Anyone reading this verse as abortion, I think, is wrong. Notice that the focus is hurting a woman with child, not hurting the child directly. Anyone reading this as miscarriage is only partially right in that it COULD be a miscarriage, thought that’s not the only possibility.

Notes on Exodus 16-18

The children of Israel are wandering into the “wilderness of Sin” which is obviously a geographical location, but I cannot escape the word “Sin” here. I get a picture of the Israelites who were just rescued from hell on Earth, yet still struggle in the wilderness of their own sins. They are found wandering, complaining, and once again wish that God had killed them in their captivity rather than allow them to live with the difficulties of being free.

I also love Moses’ response, which should ALWAYS be the response of someone who is doing what God told them to do. In Exodus 16:8, he says “what are we? Your murmurings are not against us, but against the LORD.”

He beings with a humble question. “What are we?” Who do you guys think we are? Then immediately points out that Moses and Aaron are just following God’s Word, therefore, if you have a problem with it, then God is with whom you take issue.
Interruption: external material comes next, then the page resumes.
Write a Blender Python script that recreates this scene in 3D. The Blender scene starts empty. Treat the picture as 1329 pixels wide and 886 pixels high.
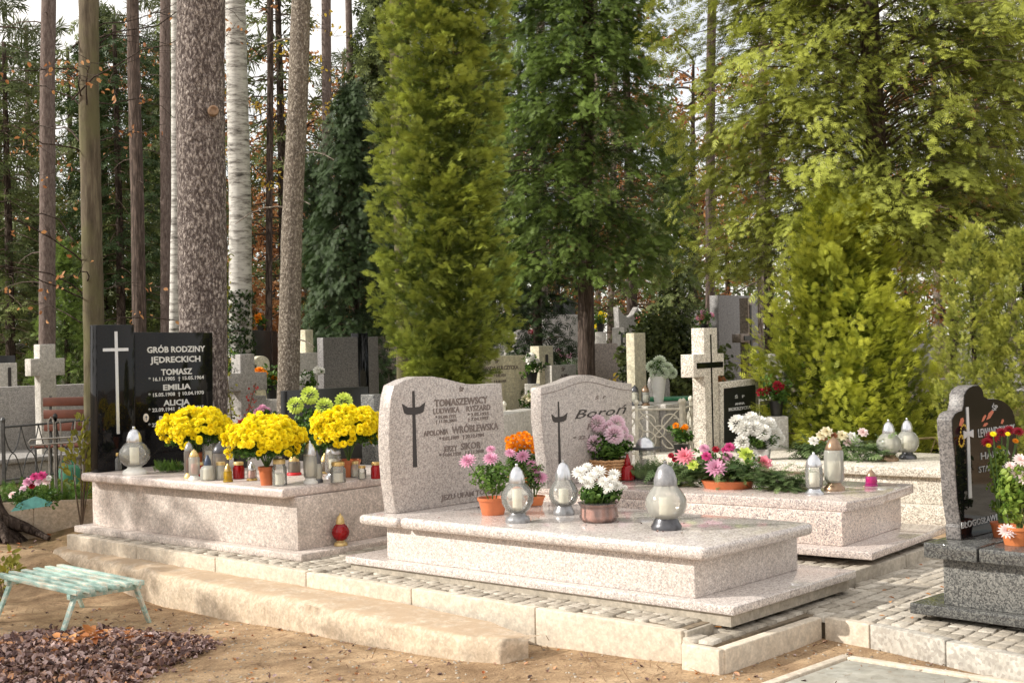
import bpy, bmesh, math, random
import numpy as np
from mathutils import Vector, Matrix
from math import sin, cos, pi, radians, hypot, atan2
rnd = random.Random(7)
rng = np.random.default_rng(7)
SC = bpy.context.scene
COL = SC.collection
# ------------------------------------------------------------------ camera
FPX, CH, ROLL = 1750.0, 1.36, 0.023
cam_d = bpy.data.cameras.new('camera'); cam = bpy.data.objects.new('camera', cam_d); COL.objects.link(cam)
cam_d.sensor_width = 36; cam_d.lens = 36 * FPX / 1329; cam_d.clip_end = 2000; cam_d.clip_start = .05
cr, sr = cos(ROLL), sin(ROLL)
cam.matrix_world = Matrix(((cr, sr, 0, 0), (0, 0, -1, 0), (-sr, cr, 0, CH), (0, 0, 0, 1)))
SC.camera = cam
def W(u, v, z=0, d=None):
    a = u - 664.5; b = v - 443
    a0 = cr * a - sr * b; b0 = sr * a + cr * b
    t = (z - CH) / (-b0) if d is None else d / FPX
    return Vector((a0 * t, FPX * t, CH - b0 * t))
# ------------------------------------------------------------------ tagging
def tag(o, label=None, cat=None, group=None, kind=None):
    if label: o['label'] = label
    if cat: o['category'] = cat
    if group: o['group'] = group
    if kind: o['kind'] = kind
    return o
def thing(name, label, cat, loc=(0, 0, 0), rz=0, group=None):
    o = bpy.data.objects.new(name, None); COL.objects.link(o)
    o.location = loc; o.rotation_euler = (0, 0, rz); o.empty_display_size = .1
    return tag(o, label, cat, group)
# ------------------------------------------------------------------ materials
def newmat(name):
    m = bpy.data.materials.new(name); m.use_nodes = True
    n = m.node_tree.nodes; l = m.node_tree.links
    b = n['Principled BSDF']
    return m, n, l, b
def N(n, t, **kw):
    x = n.new(t)
    for k, v in kw.items():
        if k in x.inputs.keys(): x.inputs[k].default_value = v
        else: setattr(x, k, v)
    return x
def ramp(n, stops, interp='LINEAR'):
    r = n.new('ShaderNodeValToRGB'); r.color_ramp.interpolation = interp
    e = r.color_ramp.elements
    while len(e) < len(stops): e.new(.5)
    for i, (p, c) in enumerate(stops):
        e[i].position = p; e[i].color = (*c, 1)
    return r
def plain(name, c, rough=.5, metal=0, var=.12, scale=30, bump=.0, coat=0, spec=.5):
    m, n, l, b = newmat(name); b.inputs['Specular IOR Level'].default_value = spec
    tc = N(n, 'ShaderNodeTexCoord'); nz = N(n, 'ShaderNodeTexNoise', Scale=scale, Detail=4)
    l.new(tc.outputs['Object'], nz.inputs['Vector'])
    r = ramp(n, [(.3, tuple(x * (1 - var) for x in c)), (.7, tuple(min(1, x * (1 + var)) for x in c))])
    l.new(nz.outputs['Fac'], r.inputs['Fac']); l.new(r.outputs['Color'], b.inputs['Base Color'])
    b.inputs['Roughness'].default_value = rough; b.inputs['Metallic'].default_value = metal
    b.inputs['Coat Weight'].default_value = coat
    if bump:
        bp = N(n, 'ShaderNodeBump', Strength=bump, Distance=.01); l.new(nz.outputs['Fac'], bp.inputs['Height']); l.new(bp.outputs['Normal'], b.inputs['Normal'])
    return m
def granite(name, cols, scale=120, rough=.35, bump=.0, stain=0.0, stainc=(.3, .27, .2), spec=.5, sscale=3.5, topdirt=None):
    m, n, l, b = newmat(name)
    tc = N(n, 'ShaderNodeTexCoord')
    vo = N(n, 'ShaderNodeTexVoronoi', Scale=scale); l.new(tc.outputs['Object'], vo.inputs['Vector'])
    sp = N(n, 'ShaderNodeSeparateColor'); l.new(vo.outputs['Color'], sp.inputs['Color'])
    k = len(cols)
    r = ramp(n, [(i / k, c) for i, c in enumerate(cols)], 'CONSTANT'); l.new(sp.outputs[0], r.inputs['Fac'])
    nz = N(n, 'ShaderNodeTexNoise', Scale=scale * .28, Detail=5, Roughness=.7); l.new(tc.outputs['Object'], nz.inputs['Vector'])
    r2 = ramp(n, [(.35, (.80, .80, .80)), (.65, (1.15, 1.14, 1.13))]); l.new(nz.outputs['Fac'], r2.inputs['Fac'])
    mx = N(n, 'ShaderNodeMix', data_type='RGBA', blend_type='MULTIPLY'); mx.inputs[0].default_value = 1
    l.new(r.outputs['Color'], mx.inputs[6]); l.new(r2.outputs['Color'], mx.inputs[7])
    out = mx.outputs[2]
    if stain:
        n3 = N(n, 'ShaderNodeTexNoise', Scale=sscale, Detail=10, Roughness=.72); l.new(tc.outputs['Object'], n3.inputs['Vector'])
        r3 = ramp(n, [(.42, (0, 0, 0)), (.72, (stain,) * 3)]); l.new(n3.outputs['Fac'], r3.inputs['Fac'])
        m3 = N(n, 'ShaderNodeMix', data_type='RGBA'); l.new(r3.outputs['Color'], m3.inputs[0]); l.new(out, m3.inputs[6]); m3.inputs[7].default_value = (*stainc, 1)
        out = m3.outputs[2]
        rr = N(n, 'ShaderNodeMapRange'); rr.inputs[3].default_value = rough; rr.inputs[4].default_value = min(1, rough + .35)
        l.new(n3.outputs['Fac'], rr.inputs[0]); l.new(rr.outputs[0], b.inputs['Roughness'])
    else: b.inputs['Roughness'].default_value = rough
    if topdirt:
        ge = N(n, 'ShaderNodeNewGeometry'); sx_ = N(n, 'ShaderNodeSeparateXYZ'); l.new(ge.outputs['Normal'], sx_.inputs[0])
        nd = N(n, 'ShaderNodeTexNoise', Scale=7, Detail=8, Roughness=.7); l.new(tc.outputs['Object'], nd.inputs['Vector'])
        am = N(n, 'ShaderNodeMath', operation='MULTIPLY'); l.new(sx_.outputs['Z'], am.inputs[0]); l.new(nd.outputs['Fac'], am.inputs[1])
        rd = ramp(n, [(.36, (0, 0, 0)), (.52, (.85, .85, .85))]); l.new(am.outputs[0], rd.inputs['Fac'])
        m4 = N(n, 'ShaderNodeMix', data_type='RGBA'); l.new(rd.outputs['Color'], m4.inputs[0]); l.new(out, m4.inputs[6]); m4.inputs[7].default_value = (*topdirt, 1); out = m4.outputs[2]
    l.new(out, b.inputs['Base Color']); b.inputs['Specular IOR Level'].default_value = spec
    if bump:
        bp = N(n, 'ShaderNodeBump', Strength=bump, Distance=.004); l.new(nz.outputs['Fac'], bp.inputs['Height']); l.new(bp.outputs['Normal'], b.inputs['Normal'])
    return m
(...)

I wish more pastors would take this line of reasoning. I wish more CHRISTIANS would. The problem, in my opinion, is that too many of us are NOT following God’s Word. Our pastors have been leading churches with more of a business model than that of divine inspiration. I know for a fact that some churches are more concerned with financial health and numerical audience growth than of allowing the Holy Spirit to guide their decisions. They have allowed themselves to be deceived that they are doing the “right thing,” but the lack of spiritual growth in their members says otherwise.

Our churches are more concerned with marketing than preaching the Truth. Christian universities are more concerned with pumping out copies of copies (a simulacra) of pastors who preach the same way (3-4 bullet points for about 40 minutes on a topical “sermon series” chosen up to a year in advance) from the same books (written by men, not the Bible) who were taught that the King James Bible is flawed and imperfect, thus, we have no access to the inspired, perfect Word of God unless we can speak and read Hebrew and a dead Greek language (Koine).

I take issue with Christians who pervert God’s Word and subvert His will. If we were all doing what we were supposed to be doing, like Moses and Aaron, then I would have no reason to murmur.

When the Israelites were starving, God provided food for them. Once again, miracle after miracle, and the children of Israel STILL couldn’t help but disobey when Moses told them not to leave their food out. It spoiled. When Moses did tell them to leave their food out, it remined fine. God preserves his bounty, so long as we follow His rules.

There is a “type of Christ” tucked away neatly in Exodus 17:6, “thou shalt smite the rock, and there shall water come out of it.” Jesus Christ is the rock, and he was beaten until blood (and actual water) came out of him.

Yet another “type of Christ” occurs in verse 12. In order for the Israelites to defeat their enemy, Moses had to keep his arms outstretched. This is a picture of Christ stretching his arms out on the cross to defeat sin.

Exodus 18 has some interesting gems in it as well.

The first of which is when Jethro (Moses’ father in-law) hears of the plagues and exodus from Egypt. He says in verse 11, “Now I know that the LORD is greater than all gods: for in the thing wherein they dealt proudly he was above them.”

This is not something to overlook. Jethro clearly believes that the gods are actual beings. As I mentioned in my notes on Exodus 7-12, God challenged each of the Egyptian gods and won. Jethro says “in the thing wherein they dealt proudly” which seems to verify what I thought happened with the plagues.

The passage ends with a very dangerous proposition that happens to many Christians today. Moses was tasked with certain responsibilities. He was a prophet and military leader. However, he took it upon himself to also be a judge, rather than allow God to judge the Israelites or at least appoint judges Himself. Rather than listening to God’s counsel, Moses turned his ear to Jethro. His father in-law meant well, I am sure, but he was also just a man. Jethro advised Moses with sound human advice.

This is what we do way too often. We try to find the answers ourselves, and when we get overwhelmed we turn to our friends and family. They want to help us, but they are most likely not executing God’s wisdom. Taking their advice often leads to the same dead ends that we would have run into by doing it our own way. God wants us to listen to HIM, not our parents or best friends.

The result of Moses appointing judges, rather than allowing God to do so, slid down the slippery slope from removing God as the head of the nation to adding judges which didn’t go over well, and eventually putting kings in charge. A human king, as we see ample evidence of, is no match for the Heavenly King. Humans are full of corruption, while Christ is perfect and merciful.